*** Given data ***
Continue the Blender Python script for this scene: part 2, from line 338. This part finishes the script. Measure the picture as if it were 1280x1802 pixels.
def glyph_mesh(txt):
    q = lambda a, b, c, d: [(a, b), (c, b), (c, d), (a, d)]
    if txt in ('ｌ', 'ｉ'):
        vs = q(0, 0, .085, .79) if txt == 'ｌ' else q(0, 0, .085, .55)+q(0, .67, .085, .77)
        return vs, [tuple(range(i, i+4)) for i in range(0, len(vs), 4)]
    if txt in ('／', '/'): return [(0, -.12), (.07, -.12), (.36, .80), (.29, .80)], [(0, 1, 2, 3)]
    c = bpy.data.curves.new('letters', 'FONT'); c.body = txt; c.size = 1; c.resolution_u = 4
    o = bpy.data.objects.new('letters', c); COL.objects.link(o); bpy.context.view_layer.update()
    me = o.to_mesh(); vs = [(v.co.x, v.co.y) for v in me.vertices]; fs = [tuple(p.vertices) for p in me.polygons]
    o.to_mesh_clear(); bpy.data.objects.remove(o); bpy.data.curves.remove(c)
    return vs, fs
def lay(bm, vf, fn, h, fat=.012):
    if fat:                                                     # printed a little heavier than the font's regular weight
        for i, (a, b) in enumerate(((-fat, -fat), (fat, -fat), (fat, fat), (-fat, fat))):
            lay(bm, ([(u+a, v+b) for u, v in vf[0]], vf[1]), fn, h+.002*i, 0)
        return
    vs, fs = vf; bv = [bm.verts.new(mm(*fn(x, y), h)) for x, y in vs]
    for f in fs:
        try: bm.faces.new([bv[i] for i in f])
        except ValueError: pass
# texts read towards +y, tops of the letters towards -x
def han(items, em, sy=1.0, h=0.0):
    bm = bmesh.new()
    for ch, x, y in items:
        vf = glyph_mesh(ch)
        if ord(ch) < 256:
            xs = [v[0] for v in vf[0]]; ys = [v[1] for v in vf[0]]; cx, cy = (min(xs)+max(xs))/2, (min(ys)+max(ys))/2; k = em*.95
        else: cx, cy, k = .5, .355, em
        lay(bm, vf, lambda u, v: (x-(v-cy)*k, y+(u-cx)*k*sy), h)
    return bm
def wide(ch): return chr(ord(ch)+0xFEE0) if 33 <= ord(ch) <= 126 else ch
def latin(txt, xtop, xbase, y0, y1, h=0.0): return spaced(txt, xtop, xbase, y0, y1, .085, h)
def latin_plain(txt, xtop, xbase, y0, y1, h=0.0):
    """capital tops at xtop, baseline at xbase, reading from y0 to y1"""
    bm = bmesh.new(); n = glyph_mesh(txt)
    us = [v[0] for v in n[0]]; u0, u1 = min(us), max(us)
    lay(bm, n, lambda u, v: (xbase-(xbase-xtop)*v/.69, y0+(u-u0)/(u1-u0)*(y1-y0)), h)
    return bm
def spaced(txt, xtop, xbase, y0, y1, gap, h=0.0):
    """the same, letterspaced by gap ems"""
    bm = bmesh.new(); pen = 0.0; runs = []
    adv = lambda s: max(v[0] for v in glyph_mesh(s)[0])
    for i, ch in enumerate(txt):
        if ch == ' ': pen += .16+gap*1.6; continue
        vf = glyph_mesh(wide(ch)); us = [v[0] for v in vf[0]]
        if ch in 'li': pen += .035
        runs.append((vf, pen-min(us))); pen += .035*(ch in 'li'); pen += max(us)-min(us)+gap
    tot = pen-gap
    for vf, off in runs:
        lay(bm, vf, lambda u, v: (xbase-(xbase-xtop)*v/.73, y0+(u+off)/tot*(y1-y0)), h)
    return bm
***
● Aim
Print the listing above in full, exactly as it is.

● Exercise solution
Continue the Blender Python script for this scene: part 2, from line 338. This part finishes the script. Measure the picture as if it were 1280x1802 pixels.
def glyph_mesh(txt):
    q = lambda a, b, c, d: [(a, b), (c, b), (c, d), (a, d)]
    if txt in ('ｌ', 'ｉ'):
        vs = q(0, 0, .085, .79) if txt == 'ｌ' else q(0, 0, .085, .55)+q(0, .67, .085, .77)
        return vs, [tuple(range(i, i+4)) for i in range(0, len(vs), 4)]
    if txt in ('／', '/'): return [(0, -.12), (.07, -.12), (.36, .80), (.29, .80)], [(0, 1, 2, 3)]
    c = bpy.data.curves.new('letters', 'FONT'); c.body = txt; c.size = 1; c.resolution_u = 4
    o = bpy.data.objects.new('letters', c); COL.objects.link(o); bpy.context.view_layer.update()
    me = o.to_mesh(); vs = [(v.co.x, v.co.y) for v in me.vertices]; fs = [tuple(p.vertices) for p in me.polygons]
    o.to_mesh_clear(); bpy.data.objects.remove(o); bpy.data.curves.remove(c)
    return vs, fs
def lay(bm, vf, fn, h, fat=.012):
    if fat:                                                     # printed a little heavier than the font's regular weight
        for i, (a, b) in enumerate(((-fat, -fat), (fat, -fat), (fat, fat), (-fat, fat))):
            lay(bm, ([(u+a, v+b) for u, v in vf[0]], vf[1]), fn, h+.002*i, 0)
        return
    vs, fs = vf; bv = [bm.verts.new(mm(*fn(x, y), h)) for x, y in vs]
    for f in fs:
        try: bm.faces.new([bv[i] for i in f])
        except ValueError: pass
# texts read towards +y, tops of the letters towards -x
def han(items, em, sy=1.0, h=0.0):
    bm = bmesh.new()
    for ch, x, y in items:
        vf = glyph_mesh(ch)
        if ord(ch) < 256:
            xs = [v[0] for v in vf[0]]; ys = [v[1] for v in vf[0]]; cx, cy = (min(xs)+max(xs))/2, (min(ys)+max(ys))/2; k = em*.95
        else: cx, cy, k = .5, .355, em
        lay(bm, vf, lambda u, v: (x-(v-cy)*k, y+(u-cx)*k*sy), h)
    return bm
def wide(ch): return chr(ord(ch)+0xFEE0) if 33 <= ord(ch) <= 126 else ch
def latin(txt, xtop, xbase, y0, y1, h=0.0): return spaced(txt, xtop, xbase, y0, y1, .085, h)
def latin_plain(txt, xtop, xbase, y0, y1, h=0.0):
    """capital tops at xtop, baseline at xbase, reading from y0 to y1"""
    bm = bmesh.new(); n = glyph_mesh(txt)
    us = [v[0] for v in n[0]]; u0, u1 = min(us), max(us)
    lay(bm, n, lambda u, v: (xbase-(xbase-xtop)*v/.69, y0+(u-u0)/(u1-u0)*(y1-y0)), h)
    return bm
def spaced(txt, xtop, xbase, y0, y1, gap, h=0.0):
    """the same, letterspaced by gap ems"""
    bm = bmesh.new(); pen = 0.0; runs = []
    adv = lambda s: max(v[0] for v in glyph_mesh(s)[0])
    for i, ch in enumerate(txt):
        if ch == ' ': pen += .16+gap*1.6; continue
        vf = glyph_mesh(wide(ch)); us = [v[0] for v in vf[0]]
        if ch in 'li': pen += .035
        runs.append((vf, pen-min(us))); pen += .035*(ch in 'li'); pen += max(us)-min(us)+gap
    tot = pen-gap
    for vf, off in runs:
        lay(bm, vf, lambda u, v: (xbase-(xbase-xtop)*v/.73, y0+(u+off)/tot*(y1-y0)), h)
    return bm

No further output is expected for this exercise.